§ **GIVEN EXERCISE**
Report, as a bare number, how many lines of the material below contain the word "from".
---*---
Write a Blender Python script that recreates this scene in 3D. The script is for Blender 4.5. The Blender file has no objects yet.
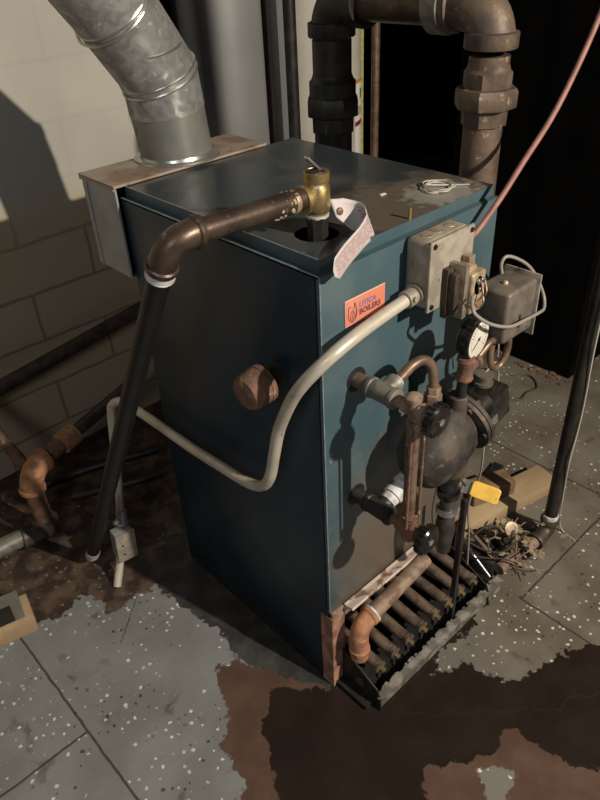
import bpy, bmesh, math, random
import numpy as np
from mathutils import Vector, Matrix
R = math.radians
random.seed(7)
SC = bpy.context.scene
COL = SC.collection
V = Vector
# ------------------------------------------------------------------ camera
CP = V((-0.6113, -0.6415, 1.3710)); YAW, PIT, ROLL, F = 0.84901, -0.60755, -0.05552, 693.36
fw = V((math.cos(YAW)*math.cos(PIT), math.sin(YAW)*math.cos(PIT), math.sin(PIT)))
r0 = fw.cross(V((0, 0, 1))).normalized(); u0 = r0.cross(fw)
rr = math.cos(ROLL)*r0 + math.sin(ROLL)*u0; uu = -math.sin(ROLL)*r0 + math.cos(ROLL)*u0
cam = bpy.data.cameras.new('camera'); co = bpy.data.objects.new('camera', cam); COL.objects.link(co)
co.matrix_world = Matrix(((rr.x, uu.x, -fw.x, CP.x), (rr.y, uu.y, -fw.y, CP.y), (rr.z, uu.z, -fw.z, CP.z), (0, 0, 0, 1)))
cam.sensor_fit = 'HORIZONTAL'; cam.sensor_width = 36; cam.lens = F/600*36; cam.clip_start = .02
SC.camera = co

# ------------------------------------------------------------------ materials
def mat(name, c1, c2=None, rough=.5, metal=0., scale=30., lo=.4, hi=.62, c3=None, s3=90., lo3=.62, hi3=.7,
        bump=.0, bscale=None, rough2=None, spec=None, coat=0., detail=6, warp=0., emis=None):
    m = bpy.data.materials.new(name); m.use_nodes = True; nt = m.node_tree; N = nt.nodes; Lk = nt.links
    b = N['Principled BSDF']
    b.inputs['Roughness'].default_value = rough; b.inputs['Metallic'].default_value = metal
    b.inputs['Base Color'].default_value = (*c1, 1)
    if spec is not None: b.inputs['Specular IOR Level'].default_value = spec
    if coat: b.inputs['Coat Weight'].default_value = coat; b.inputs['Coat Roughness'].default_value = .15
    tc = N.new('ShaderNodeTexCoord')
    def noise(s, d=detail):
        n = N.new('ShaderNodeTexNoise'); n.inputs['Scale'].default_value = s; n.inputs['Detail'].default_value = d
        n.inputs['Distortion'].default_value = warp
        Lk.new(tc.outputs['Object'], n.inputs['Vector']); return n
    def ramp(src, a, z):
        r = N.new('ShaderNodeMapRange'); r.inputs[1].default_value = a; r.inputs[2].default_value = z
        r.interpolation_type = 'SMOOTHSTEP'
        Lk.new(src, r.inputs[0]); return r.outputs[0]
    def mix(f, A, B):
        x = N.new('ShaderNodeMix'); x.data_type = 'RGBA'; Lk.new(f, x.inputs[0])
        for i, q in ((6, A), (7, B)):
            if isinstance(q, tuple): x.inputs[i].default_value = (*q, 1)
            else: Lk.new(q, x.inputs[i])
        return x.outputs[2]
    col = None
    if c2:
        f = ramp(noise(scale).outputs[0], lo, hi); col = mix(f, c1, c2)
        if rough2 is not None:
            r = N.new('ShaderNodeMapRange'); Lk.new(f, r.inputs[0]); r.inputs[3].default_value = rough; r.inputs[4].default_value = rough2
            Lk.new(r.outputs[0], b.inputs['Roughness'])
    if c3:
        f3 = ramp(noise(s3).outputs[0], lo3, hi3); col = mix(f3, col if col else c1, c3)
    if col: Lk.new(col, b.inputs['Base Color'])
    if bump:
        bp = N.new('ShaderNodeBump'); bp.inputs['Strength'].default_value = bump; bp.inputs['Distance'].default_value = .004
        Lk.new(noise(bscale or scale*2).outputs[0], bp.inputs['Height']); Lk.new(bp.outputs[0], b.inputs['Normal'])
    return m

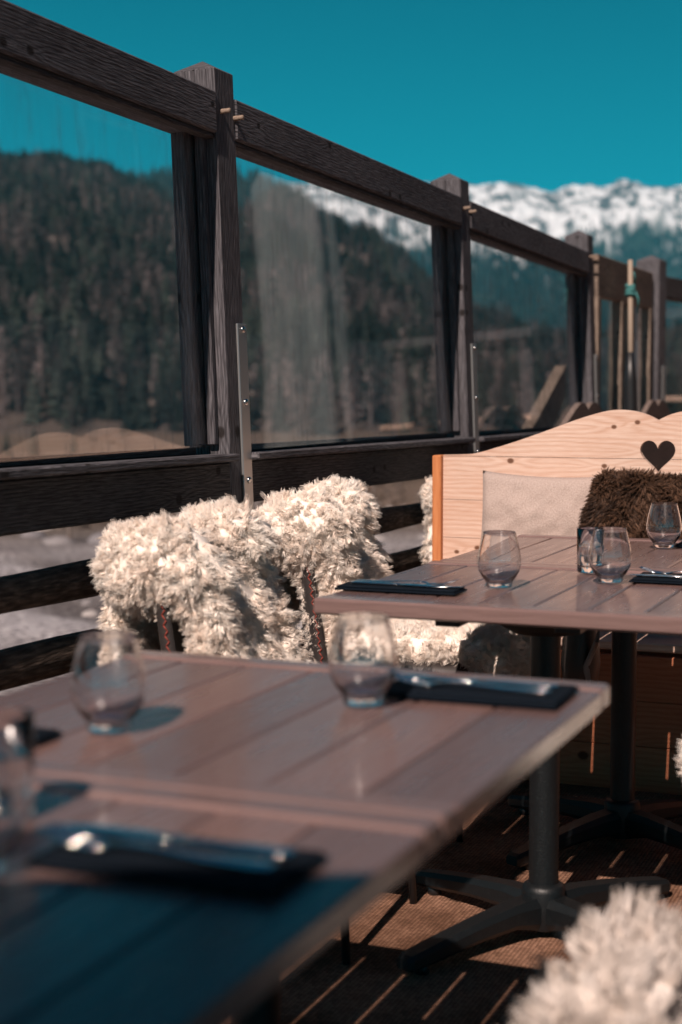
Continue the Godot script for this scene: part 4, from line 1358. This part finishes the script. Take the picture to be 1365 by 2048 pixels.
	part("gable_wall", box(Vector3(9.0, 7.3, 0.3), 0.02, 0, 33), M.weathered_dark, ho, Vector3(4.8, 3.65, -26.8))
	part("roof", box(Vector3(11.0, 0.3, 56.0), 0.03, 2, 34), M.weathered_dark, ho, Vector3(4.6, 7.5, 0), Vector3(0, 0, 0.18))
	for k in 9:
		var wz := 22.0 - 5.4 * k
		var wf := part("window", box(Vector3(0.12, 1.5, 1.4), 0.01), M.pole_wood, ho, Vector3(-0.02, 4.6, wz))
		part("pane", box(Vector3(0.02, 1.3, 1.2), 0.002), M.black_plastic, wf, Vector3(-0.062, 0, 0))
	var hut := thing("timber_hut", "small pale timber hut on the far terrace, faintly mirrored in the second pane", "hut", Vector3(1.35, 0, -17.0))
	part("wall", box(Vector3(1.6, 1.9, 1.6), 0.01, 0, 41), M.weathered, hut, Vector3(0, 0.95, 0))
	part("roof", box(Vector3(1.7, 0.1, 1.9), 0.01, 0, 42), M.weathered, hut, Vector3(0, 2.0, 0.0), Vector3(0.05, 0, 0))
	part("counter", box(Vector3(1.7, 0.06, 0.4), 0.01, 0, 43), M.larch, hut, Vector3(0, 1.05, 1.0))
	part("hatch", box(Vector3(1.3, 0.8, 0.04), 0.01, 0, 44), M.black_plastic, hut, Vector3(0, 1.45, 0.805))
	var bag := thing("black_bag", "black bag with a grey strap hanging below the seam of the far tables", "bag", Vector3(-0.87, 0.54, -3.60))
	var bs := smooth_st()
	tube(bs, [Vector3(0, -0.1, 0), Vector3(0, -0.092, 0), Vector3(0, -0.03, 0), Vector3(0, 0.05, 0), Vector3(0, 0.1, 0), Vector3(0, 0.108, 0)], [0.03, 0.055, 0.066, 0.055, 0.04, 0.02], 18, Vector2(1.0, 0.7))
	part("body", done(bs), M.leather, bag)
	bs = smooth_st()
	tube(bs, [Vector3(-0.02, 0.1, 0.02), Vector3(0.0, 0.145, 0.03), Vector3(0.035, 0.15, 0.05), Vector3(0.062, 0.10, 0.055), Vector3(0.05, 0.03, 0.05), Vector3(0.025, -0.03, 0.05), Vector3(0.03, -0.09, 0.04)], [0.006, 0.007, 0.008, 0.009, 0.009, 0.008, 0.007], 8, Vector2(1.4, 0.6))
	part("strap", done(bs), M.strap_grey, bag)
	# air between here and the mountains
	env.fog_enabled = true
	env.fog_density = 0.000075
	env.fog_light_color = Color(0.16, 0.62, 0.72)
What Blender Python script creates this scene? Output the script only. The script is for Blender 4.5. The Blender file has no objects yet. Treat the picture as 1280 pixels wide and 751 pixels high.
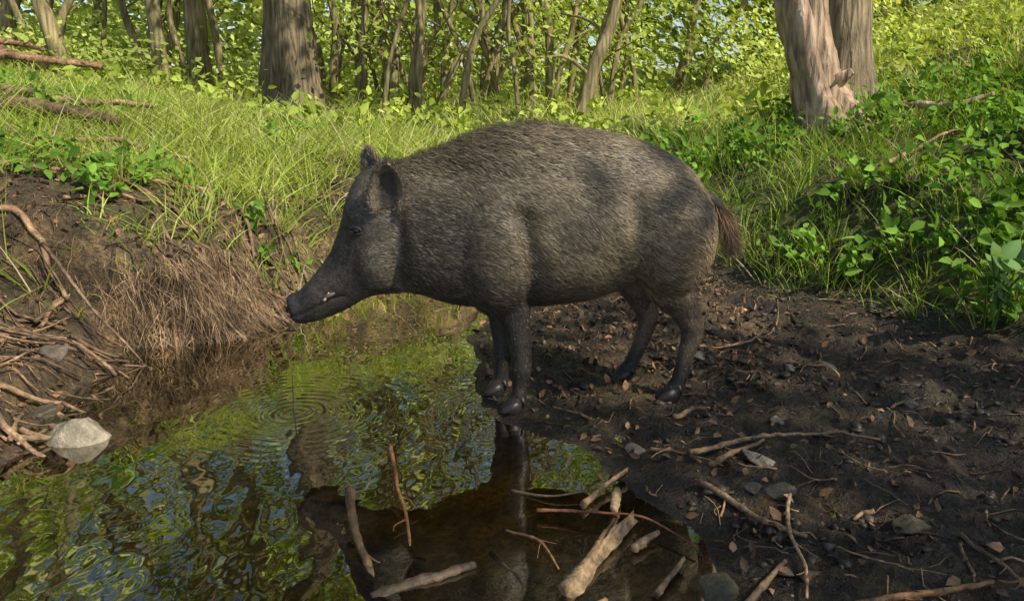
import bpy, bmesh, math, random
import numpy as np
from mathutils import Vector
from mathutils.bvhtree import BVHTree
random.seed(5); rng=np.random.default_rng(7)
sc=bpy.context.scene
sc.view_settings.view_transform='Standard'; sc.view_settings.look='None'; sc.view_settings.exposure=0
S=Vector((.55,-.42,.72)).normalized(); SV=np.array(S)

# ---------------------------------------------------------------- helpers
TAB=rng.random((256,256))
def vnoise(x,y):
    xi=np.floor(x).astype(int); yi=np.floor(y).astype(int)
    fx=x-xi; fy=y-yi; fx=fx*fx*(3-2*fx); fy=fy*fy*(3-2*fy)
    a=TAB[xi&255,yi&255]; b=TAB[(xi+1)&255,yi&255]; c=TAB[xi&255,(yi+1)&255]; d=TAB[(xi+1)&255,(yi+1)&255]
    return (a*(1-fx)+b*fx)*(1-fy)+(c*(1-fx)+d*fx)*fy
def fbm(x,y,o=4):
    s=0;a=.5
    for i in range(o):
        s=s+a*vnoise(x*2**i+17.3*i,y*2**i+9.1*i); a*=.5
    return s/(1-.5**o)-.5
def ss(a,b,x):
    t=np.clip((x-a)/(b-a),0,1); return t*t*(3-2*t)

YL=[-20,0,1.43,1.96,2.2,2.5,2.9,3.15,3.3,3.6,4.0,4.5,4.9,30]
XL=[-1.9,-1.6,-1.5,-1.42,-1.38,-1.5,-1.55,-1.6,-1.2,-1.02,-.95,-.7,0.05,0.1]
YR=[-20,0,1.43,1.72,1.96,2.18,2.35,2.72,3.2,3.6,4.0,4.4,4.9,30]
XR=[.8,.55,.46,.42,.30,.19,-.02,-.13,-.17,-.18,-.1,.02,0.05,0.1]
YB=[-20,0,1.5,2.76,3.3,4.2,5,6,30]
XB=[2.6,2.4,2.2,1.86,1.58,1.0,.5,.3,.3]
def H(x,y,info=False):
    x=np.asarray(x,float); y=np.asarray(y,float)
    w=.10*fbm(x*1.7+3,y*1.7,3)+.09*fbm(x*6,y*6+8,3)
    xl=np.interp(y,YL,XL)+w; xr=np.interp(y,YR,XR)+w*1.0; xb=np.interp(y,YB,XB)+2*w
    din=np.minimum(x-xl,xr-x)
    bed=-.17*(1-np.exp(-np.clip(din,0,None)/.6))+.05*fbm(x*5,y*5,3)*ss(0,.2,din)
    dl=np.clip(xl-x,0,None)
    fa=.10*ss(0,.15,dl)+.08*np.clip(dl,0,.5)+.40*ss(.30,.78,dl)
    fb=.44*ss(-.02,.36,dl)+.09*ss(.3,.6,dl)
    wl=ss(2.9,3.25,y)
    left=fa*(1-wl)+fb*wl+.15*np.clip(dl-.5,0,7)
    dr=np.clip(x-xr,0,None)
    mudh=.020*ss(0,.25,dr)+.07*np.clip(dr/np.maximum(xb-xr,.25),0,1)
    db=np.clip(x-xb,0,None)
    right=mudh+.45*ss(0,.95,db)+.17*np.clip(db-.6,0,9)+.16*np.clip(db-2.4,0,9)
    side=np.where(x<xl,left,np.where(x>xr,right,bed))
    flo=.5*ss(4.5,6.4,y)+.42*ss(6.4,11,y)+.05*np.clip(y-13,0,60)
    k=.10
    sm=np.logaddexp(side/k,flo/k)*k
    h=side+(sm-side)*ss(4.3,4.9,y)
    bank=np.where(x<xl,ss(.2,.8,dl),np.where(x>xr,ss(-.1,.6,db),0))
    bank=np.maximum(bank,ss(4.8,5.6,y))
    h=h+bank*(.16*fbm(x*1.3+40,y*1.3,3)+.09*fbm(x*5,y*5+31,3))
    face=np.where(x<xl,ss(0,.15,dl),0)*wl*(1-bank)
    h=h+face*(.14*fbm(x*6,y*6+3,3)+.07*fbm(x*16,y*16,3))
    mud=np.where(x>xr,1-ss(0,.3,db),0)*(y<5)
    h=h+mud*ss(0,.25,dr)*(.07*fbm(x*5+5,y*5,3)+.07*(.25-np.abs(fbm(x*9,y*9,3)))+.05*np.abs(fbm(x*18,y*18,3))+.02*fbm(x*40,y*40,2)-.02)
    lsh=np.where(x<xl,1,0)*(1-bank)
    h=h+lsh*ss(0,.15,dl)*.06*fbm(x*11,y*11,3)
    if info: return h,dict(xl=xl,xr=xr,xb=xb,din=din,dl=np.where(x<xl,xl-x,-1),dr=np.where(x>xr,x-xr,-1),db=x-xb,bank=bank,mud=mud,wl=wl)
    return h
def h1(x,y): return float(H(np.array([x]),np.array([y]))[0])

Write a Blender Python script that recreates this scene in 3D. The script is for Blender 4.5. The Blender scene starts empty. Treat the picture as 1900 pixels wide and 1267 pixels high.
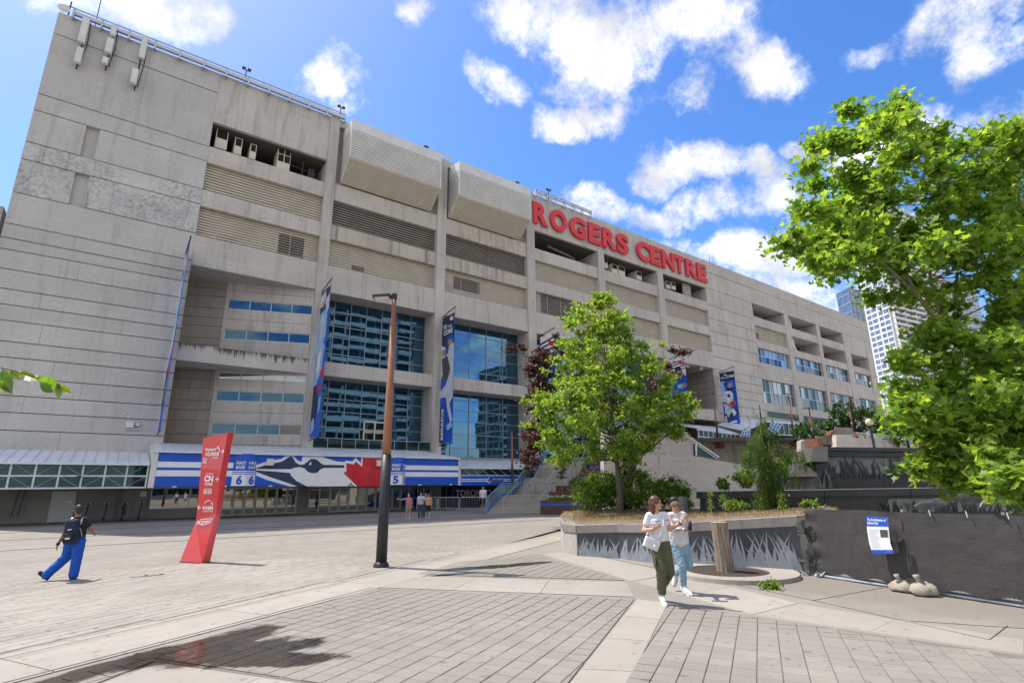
---*---
§ **COMPLETE OUTPUT**
4